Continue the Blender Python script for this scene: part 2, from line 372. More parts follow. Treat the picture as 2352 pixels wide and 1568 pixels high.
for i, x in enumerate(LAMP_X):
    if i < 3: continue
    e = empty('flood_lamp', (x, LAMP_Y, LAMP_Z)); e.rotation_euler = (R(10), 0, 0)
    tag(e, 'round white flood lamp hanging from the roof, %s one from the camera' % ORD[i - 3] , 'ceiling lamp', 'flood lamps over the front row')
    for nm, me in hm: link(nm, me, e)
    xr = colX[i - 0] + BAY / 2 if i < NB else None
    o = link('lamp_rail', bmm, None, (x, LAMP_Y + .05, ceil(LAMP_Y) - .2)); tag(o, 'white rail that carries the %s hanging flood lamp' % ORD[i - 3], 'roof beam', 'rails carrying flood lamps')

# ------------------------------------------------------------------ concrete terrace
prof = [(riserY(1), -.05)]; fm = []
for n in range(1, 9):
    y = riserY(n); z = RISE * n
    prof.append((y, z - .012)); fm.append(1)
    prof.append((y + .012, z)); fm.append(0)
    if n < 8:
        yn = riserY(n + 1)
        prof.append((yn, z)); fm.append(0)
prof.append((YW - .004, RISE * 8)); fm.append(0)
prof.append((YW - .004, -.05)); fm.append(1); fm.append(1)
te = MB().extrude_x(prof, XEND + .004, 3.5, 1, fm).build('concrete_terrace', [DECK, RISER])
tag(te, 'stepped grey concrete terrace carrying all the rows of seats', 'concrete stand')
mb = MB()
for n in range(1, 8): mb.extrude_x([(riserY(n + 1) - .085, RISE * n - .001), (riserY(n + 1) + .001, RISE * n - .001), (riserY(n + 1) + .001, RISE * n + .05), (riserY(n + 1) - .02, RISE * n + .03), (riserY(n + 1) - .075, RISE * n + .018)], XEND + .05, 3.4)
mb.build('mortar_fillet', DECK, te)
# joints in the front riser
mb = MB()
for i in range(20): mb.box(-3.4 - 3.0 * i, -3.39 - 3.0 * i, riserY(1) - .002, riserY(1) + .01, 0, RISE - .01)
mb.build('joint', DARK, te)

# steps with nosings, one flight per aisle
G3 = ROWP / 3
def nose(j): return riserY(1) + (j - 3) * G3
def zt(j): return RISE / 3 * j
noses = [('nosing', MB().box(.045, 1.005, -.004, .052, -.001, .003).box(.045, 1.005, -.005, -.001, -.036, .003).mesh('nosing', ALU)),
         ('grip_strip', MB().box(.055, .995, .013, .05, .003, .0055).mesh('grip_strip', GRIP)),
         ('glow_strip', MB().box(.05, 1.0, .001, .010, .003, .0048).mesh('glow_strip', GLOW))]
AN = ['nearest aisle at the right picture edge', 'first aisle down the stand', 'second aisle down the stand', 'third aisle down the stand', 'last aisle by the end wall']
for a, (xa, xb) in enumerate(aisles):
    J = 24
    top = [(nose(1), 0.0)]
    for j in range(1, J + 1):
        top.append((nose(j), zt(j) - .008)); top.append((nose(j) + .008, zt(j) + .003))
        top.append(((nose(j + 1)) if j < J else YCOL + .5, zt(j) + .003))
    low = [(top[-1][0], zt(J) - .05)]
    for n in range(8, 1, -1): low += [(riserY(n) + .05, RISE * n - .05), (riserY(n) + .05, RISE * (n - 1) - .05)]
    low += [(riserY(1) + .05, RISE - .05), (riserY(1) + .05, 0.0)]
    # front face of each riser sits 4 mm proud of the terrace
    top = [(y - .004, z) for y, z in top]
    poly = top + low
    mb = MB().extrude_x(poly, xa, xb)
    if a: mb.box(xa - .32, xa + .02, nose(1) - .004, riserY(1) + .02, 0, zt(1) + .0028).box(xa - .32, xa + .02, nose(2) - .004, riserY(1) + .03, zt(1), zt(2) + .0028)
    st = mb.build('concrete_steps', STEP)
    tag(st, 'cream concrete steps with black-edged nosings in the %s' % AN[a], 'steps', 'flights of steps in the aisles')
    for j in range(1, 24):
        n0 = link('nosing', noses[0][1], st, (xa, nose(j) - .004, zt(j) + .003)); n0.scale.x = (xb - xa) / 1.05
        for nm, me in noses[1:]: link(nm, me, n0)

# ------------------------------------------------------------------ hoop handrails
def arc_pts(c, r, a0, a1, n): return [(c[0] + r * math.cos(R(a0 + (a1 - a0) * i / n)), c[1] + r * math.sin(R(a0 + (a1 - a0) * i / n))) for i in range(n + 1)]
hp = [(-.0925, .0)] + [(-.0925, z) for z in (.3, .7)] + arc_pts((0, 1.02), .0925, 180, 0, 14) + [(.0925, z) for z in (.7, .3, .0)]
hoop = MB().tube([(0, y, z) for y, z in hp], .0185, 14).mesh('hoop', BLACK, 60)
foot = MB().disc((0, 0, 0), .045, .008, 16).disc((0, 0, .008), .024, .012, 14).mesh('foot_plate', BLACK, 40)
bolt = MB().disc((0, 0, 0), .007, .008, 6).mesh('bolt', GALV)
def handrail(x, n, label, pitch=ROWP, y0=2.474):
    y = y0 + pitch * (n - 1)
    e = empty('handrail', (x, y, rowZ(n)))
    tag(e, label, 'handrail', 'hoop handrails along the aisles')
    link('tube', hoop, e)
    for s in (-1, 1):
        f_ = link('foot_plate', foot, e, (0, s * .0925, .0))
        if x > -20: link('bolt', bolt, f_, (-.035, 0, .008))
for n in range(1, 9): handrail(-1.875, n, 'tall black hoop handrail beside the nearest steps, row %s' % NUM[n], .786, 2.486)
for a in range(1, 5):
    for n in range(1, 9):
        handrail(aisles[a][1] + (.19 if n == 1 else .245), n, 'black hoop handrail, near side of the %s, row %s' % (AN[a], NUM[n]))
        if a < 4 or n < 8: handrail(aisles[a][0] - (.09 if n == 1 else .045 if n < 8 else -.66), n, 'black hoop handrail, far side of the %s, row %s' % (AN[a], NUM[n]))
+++
PROMPT
Copy out all of the data exactly, leaving nothing out.

SOLVED PROBLEM
Continue the Blender Python script for this scene: part 2, from line 372. More parts follow. Treat the picture as 2352 pixels wide and 1568 pixels high.
for i, x in enumerate(LAMP_X):
    if i < 3: continue
    e = empty('flood_lamp', (x, LAMP_Y, LAMP_Z)); e.rotation_euler = (R(10), 0, 0)
    tag(e, 'round white flood lamp hanging from the roof, %s one from the camera' % ORD[i - 3] , 'ceiling lamp', 'flood lamps over the front row')
    for nm, me in hm: link(nm, me, e)
    xr = colX[i - 0] + BAY / 2 if i < NB else None
    o = link('lamp_rail', bmm, None, (x, LAMP_Y + .05, ceil(LAMP_Y) - .2)); tag(o, 'white rail that carries the %s hanging flood lamp' % ORD[i - 3], 'roof beam', 'rails carrying flood lamps')

# ------------------------------------------------------------------ concrete terrace
prof = [(riserY(1), -.05)]; fm = []
for n in range(1, 9):
    y = riserY(n); z = RISE * n
    prof.append((y, z - .012)); fm.append(1)
    prof.append((y + .012, z)); fm.append(0)
    if n < 8:
        yn = riserY(n + 1)
        prof.append((yn, z)); fm.append(0)
prof.append((YW - .004, RISE * 8)); fm.append(0)
prof.append((YW - .004, -.05)); fm.append(1); fm.append(1)
te = MB().extrude_x(prof, XEND + .004, 3.5, 1, fm).build('concrete_terrace', [DECK, RISER])
tag(te, 'stepped grey concrete terrace carrying all the rows of seats', 'concrete stand')
mb = MB()
for n in range(1, 8): mb.extrude_x([(riserY(n + 1) - .085, RISE * n - .001), (riserY(n + 1) + .001, RISE * n - .001), (riserY(n + 1) + .001, RISE * n + .05), (riserY(n + 1) - .02, RISE * n + .03), (riserY(n + 1) - .075, RISE * n + .018)], XEND + .05, 3.4)
mb.build('mortar_fillet', DECK, te)
# joints in the front riser
mb = MB()
for i in range(20): mb.box(-3.4 - 3.0 * i, -3.39 - 3.0 * i, riserY(1) - .002, riserY(1) + .01, 0, RISE - .01)
mb.build('joint', DARK, te)

# steps with nosings, one flight per aisle
G3 = ROWP / 3
def nose(j): return riserY(1) + (j - 3) * G3
def zt(j): return RISE / 3 * j
noses = [('nosing', MB().box(.045, 1.005, -.004, .052, -.001, .003).box(.045, 1.005, -.005, -.001, -.036, .003).mesh('nosing', ALU)),
         ('grip_strip', MB().box(.055, .995, .013, .05, .003, .0055).mesh('grip_strip', GRIP)),
         ('glow_strip', MB().box(.05, 1.0, .001, .010, .003, .0048).mesh('glow_strip', GLOW))]
AN = ['nearest aisle at the right picture edge', 'first aisle down the stand', 'second aisle down the stand', 'third aisle down the stand', 'last aisle by the end wall']
for a, (xa, xb) in enumerate(aisles):
    J = 24
    top = [(nose(1), 0.0)]
    for j in range(1, J + 1):
        top.append((nose(j), zt(j) - .008)); top.append((nose(j) + .008, zt(j) + .003))
        top.append(((nose(j + 1)) if j < J else YCOL + .5, zt(j) + .003))
    low = [(top[-1][0], zt(J) - .05)]
    for n in range(8, 1, -1): low += [(riserY(n) + .05, RISE * n - .05), (riserY(n) + .05, RISE * (n - 1) - .05)]
    low += [(riserY(1) + .05, RISE - .05), (riserY(1) + .05, 0.0)]
    # front face of each riser sits 4 mm proud of the terrace
    top = [(y - .004, z) for y, z in top]
    poly = top + low
    mb = MB().extrude_x(poly, xa, xb)
    if a: mb.box(xa - .32, xa + .02, nose(1) - .004, riserY(1) + .02, 0, zt(1) + .0028).box(xa - .32, xa + .02, nose(2) - .004, riserY(1) + .03, zt(1), zt(2) + .0028)
    st = mb.build('concrete_steps', STEP)
    tag(st, 'cream concrete steps with black-edged nosings in the %s' % AN[a], 'steps', 'flights of steps in the aisles')
    for j in range(1, 24):
        n0 = link('nosing', noses[0][1], st, (xa, nose(j) - .004, zt(j) + .003)); n0.scale.x = (xb - xa) / 1.05
        for nm, me in noses[1:]: link(nm, me, n0)

# ------------------------------------------------------------------ hoop handrails
def arc_pts(c, r, a0, a1, n): return [(c[0] + r * math.cos(R(a0 + (a1 - a0) * i / n)), c[1] + r * math.sin(R(a0 + (a1 - a0) * i / n))) for i in range(n + 1)]
hp = [(-.0925, .0)] + [(-.0925, z) for z in (.3, .7)] + arc_pts((0, 1.02), .0925, 180, 0, 14) + [(.0925, z) for z in (.7, .3, .0)]
hoop = MB().tube([(0, y, z) for y, z in hp], .0185, 14).mesh('hoop', BLACK, 60)
foot = MB().disc((0, 0, 0), .045, .008, 16).disc((0, 0, .008), .024, .012, 14).mesh('foot_plate', BLACK, 40)
bolt = MB().disc((0, 0, 0), .007, .008, 6).mesh('bolt', GALV)
def handrail(x, n, label, pitch=ROWP, y0=2.474):
    y = y0 + pitch * (n - 1)
    e = empty('handrail', (x, y, rowZ(n)))
    tag(e, label, 'handrail', 'hoop handrails along the aisles')
    link('tube', hoop, e)
    for s in (-1, 1):
        f_ = link('foot_plate', foot, e, (0, s * .0925, .0))
        if x > -20: link('bolt', bolt, f_, (-.035, 0, .008))
for n in range(1, 9): handrail(-1.875, n, 'tall black hoop handrail beside the nearest steps, row %s' % NUM[n], .786, 2.486)
for a in range(1, 5):
    for n in range(1, 9):
        handrail(aisles[a][1] + (.19 if n == 1 else .245), n, 'black hoop handrail, near side of the %s, row %s' % (AN[a], NUM[n]))
        if a < 4 or n < 8: handrail(aisles[a][0] - (.09 if n == 1 else .045 if n < 8 else -.66), n, 'black hoop handrail, far side of the %s, row %s' % (AN[a], NUM[n]))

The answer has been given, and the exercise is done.